PayPal can also increase perceived buyer protection, which may support conversion in trust-sensitive categories.
However, merchants should evaluate PayPal as one component of a broader payment stack — not as a standalone solution.
The full ecosystem context is explained in Article 6 – Payment Methods & Options.
A structural alternative: direct account-to-account payments
Unlike wallet-based systems, pay-by-bank enables customers to pay directly from their bank account to the merchant’s bank account.
There is no intermediary wallet balance.
There is no separate account ecosystem governing access to funds.
For UK WooCommerce merchants, this creates a different risk and dependency profile compared to PayPal.
Pay-by-bank does not replace cards or wallets. It complements them by offering a direct payment rail for customers comfortable authorising payments from their bank.

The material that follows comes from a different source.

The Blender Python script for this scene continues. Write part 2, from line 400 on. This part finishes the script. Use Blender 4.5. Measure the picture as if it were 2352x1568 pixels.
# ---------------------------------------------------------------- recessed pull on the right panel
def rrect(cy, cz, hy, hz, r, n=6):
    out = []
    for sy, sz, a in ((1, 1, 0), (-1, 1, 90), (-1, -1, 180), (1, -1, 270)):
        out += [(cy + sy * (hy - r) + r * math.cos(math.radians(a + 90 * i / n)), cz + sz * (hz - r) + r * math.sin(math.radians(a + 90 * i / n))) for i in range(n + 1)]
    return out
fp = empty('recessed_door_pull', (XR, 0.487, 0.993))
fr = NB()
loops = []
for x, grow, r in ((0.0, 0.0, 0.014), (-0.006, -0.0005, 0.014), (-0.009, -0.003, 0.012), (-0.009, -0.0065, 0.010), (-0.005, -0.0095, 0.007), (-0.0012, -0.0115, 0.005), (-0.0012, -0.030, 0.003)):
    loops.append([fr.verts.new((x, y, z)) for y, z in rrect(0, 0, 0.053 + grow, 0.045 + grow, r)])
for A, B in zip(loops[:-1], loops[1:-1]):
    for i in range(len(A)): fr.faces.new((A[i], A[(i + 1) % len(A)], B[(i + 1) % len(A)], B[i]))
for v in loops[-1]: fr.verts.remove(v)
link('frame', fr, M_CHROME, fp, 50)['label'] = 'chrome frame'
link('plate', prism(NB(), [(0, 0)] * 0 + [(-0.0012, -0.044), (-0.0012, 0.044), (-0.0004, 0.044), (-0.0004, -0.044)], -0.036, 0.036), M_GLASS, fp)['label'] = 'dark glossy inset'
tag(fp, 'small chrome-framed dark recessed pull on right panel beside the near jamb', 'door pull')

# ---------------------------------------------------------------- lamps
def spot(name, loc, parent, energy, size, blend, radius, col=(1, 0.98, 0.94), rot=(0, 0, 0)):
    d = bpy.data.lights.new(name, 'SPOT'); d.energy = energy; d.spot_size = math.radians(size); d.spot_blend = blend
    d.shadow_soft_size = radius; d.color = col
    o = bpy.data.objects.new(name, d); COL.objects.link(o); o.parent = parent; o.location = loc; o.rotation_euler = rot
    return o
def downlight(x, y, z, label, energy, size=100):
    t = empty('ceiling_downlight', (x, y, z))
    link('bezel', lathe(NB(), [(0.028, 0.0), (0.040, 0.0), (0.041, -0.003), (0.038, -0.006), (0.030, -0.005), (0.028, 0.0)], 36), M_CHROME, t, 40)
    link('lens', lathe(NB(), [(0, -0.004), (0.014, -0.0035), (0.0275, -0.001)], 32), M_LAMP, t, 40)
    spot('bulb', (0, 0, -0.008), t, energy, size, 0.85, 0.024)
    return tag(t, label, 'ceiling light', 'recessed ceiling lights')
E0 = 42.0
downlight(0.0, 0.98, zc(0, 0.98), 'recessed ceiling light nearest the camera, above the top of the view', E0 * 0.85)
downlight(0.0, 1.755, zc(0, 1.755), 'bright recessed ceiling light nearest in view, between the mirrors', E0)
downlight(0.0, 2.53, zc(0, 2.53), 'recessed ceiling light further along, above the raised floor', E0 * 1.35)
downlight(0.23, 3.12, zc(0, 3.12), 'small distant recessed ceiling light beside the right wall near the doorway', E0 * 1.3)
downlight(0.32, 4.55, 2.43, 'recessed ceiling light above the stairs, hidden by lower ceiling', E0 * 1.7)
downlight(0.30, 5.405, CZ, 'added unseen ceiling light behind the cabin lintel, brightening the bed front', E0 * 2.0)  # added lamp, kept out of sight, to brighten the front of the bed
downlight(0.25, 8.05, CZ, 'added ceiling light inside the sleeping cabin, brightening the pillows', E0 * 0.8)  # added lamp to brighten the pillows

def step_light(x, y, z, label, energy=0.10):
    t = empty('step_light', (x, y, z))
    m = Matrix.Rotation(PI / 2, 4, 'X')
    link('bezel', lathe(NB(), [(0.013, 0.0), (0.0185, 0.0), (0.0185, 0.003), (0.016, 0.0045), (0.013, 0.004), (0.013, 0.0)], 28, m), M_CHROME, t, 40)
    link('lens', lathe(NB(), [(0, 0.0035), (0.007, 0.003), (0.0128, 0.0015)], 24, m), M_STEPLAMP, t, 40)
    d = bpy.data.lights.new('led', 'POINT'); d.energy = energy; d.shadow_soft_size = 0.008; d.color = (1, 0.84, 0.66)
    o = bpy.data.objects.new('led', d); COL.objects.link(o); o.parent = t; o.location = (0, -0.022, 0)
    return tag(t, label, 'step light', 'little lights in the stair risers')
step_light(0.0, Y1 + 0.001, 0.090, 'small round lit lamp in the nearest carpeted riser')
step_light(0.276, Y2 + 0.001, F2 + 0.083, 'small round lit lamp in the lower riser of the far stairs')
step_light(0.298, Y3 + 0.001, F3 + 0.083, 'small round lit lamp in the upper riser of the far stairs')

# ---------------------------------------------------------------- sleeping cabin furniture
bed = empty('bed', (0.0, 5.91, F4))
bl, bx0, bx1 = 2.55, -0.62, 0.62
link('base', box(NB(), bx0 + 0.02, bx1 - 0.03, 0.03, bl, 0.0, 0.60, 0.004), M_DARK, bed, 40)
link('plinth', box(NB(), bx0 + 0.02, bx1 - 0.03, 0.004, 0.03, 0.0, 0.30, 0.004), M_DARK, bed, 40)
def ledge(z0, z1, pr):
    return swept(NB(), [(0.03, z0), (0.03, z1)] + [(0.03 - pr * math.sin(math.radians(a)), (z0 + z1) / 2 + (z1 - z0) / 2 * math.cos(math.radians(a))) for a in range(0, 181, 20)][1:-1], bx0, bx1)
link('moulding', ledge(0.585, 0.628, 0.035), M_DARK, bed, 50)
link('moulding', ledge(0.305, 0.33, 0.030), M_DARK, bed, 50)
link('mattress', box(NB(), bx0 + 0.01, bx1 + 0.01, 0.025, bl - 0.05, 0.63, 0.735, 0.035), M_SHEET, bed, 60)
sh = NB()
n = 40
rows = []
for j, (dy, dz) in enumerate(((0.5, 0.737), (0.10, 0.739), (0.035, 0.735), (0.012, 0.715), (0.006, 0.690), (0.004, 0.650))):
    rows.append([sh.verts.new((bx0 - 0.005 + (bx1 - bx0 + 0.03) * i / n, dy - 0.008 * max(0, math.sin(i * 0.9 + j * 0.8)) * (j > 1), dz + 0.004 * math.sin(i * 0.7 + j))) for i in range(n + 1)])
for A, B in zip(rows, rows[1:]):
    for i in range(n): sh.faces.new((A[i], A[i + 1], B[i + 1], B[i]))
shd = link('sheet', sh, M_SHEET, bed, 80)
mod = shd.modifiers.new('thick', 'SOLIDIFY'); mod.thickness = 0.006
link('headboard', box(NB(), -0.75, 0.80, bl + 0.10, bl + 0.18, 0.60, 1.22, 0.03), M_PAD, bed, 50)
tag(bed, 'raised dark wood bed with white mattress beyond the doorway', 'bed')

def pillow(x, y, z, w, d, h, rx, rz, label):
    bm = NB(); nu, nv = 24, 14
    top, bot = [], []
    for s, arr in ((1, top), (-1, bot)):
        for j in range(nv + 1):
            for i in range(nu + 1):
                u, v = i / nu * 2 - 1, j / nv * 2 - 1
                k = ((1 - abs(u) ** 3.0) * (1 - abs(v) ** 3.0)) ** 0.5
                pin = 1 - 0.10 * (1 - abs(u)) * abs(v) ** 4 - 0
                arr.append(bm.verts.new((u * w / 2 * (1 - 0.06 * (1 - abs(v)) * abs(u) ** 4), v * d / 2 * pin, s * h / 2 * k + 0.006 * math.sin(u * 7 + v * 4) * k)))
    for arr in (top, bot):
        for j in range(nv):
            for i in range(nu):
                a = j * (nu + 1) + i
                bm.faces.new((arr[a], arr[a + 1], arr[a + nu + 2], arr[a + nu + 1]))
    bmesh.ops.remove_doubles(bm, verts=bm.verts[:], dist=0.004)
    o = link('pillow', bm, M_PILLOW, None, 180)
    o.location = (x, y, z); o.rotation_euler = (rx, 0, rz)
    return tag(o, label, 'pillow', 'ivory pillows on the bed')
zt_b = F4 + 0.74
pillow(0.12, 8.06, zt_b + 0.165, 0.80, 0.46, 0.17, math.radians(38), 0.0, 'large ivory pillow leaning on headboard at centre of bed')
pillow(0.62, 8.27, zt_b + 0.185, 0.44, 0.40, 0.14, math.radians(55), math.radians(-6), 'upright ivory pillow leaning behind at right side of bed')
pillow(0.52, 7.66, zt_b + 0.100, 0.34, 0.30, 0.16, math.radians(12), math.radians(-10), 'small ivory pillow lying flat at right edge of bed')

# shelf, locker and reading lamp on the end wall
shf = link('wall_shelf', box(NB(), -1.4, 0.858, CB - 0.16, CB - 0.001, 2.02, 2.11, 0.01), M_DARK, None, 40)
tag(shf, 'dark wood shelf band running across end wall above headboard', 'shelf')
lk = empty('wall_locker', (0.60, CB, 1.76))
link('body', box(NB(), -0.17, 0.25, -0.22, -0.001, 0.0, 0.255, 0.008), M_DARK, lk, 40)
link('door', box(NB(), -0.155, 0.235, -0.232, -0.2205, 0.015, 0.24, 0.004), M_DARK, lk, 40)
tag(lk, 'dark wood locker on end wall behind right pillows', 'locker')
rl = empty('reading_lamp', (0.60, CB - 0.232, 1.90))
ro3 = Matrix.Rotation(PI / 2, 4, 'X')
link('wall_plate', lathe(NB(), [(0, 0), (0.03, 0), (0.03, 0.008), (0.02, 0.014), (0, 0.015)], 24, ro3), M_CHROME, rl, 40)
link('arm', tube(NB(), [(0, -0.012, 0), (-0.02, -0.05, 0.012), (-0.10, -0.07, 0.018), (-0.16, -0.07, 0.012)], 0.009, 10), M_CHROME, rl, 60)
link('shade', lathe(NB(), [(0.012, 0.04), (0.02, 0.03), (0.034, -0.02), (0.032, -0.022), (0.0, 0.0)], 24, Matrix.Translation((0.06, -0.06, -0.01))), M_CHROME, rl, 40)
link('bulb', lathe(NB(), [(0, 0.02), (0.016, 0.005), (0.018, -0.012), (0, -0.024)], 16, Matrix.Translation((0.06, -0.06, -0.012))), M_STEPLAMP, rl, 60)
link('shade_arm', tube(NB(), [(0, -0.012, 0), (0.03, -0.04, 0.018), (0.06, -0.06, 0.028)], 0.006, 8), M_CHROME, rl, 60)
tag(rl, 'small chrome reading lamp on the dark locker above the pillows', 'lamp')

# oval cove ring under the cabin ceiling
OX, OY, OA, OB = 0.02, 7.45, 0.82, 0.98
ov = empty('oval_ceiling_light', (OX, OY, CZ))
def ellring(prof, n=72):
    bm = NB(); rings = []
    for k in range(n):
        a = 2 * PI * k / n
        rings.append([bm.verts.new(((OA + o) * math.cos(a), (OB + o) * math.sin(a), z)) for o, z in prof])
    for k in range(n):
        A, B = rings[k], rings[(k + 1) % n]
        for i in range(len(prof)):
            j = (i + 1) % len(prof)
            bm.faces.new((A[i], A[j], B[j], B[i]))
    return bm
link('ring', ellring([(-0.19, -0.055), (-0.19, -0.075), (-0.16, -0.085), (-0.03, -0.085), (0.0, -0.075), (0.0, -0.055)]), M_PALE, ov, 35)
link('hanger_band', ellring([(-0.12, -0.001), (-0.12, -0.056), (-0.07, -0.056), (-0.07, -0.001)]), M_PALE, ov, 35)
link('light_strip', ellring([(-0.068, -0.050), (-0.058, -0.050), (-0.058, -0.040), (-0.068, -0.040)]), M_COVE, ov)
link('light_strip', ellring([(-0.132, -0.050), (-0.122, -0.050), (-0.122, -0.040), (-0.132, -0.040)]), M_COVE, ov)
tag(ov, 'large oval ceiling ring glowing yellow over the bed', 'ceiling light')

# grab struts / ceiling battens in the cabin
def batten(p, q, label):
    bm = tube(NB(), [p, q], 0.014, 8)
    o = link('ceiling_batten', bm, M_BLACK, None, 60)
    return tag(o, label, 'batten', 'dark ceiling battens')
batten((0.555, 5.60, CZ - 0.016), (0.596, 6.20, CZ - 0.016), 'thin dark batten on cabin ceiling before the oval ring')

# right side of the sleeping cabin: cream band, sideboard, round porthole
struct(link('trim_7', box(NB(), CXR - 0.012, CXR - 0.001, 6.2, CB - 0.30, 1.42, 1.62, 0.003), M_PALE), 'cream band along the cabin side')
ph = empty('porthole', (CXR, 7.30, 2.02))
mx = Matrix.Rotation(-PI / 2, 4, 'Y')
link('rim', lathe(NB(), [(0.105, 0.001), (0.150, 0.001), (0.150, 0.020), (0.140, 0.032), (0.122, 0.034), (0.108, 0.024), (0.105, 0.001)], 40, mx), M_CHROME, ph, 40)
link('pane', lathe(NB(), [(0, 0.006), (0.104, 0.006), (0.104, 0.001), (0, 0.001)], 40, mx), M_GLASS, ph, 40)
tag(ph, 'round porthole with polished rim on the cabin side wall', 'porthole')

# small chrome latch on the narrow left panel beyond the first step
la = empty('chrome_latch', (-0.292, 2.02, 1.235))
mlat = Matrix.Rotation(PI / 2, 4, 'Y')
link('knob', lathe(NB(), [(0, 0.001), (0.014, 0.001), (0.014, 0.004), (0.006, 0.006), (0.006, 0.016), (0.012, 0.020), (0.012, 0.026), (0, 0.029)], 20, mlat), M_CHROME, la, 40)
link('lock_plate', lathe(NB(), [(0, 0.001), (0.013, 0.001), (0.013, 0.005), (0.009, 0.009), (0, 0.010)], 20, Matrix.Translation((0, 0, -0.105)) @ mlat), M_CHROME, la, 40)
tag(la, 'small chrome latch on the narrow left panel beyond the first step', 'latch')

To understand how pay-by-bank works in WooCommerce and where it fits structurally, see Article 8 – Pay-by-Bank Explainer.
Final perspective
PayPal payments are not simply another technical integration inside WooCommerce. They represent participation in a wallet-based payment ecosystem where both customer and merchant operate through PayPal accounts.
For UK merchants, the decision to accept PayPal should be based on structural understanding:
- Intermediary model
- Account-level dependency
- Checkout flow implications
- Platform-governed dispute exposure
When evaluated clearly, PayPal can be positioned appropriately within a broader payment architecture — alongside cards and direct bank-based methods — rather than misunderstood as just another gateway option.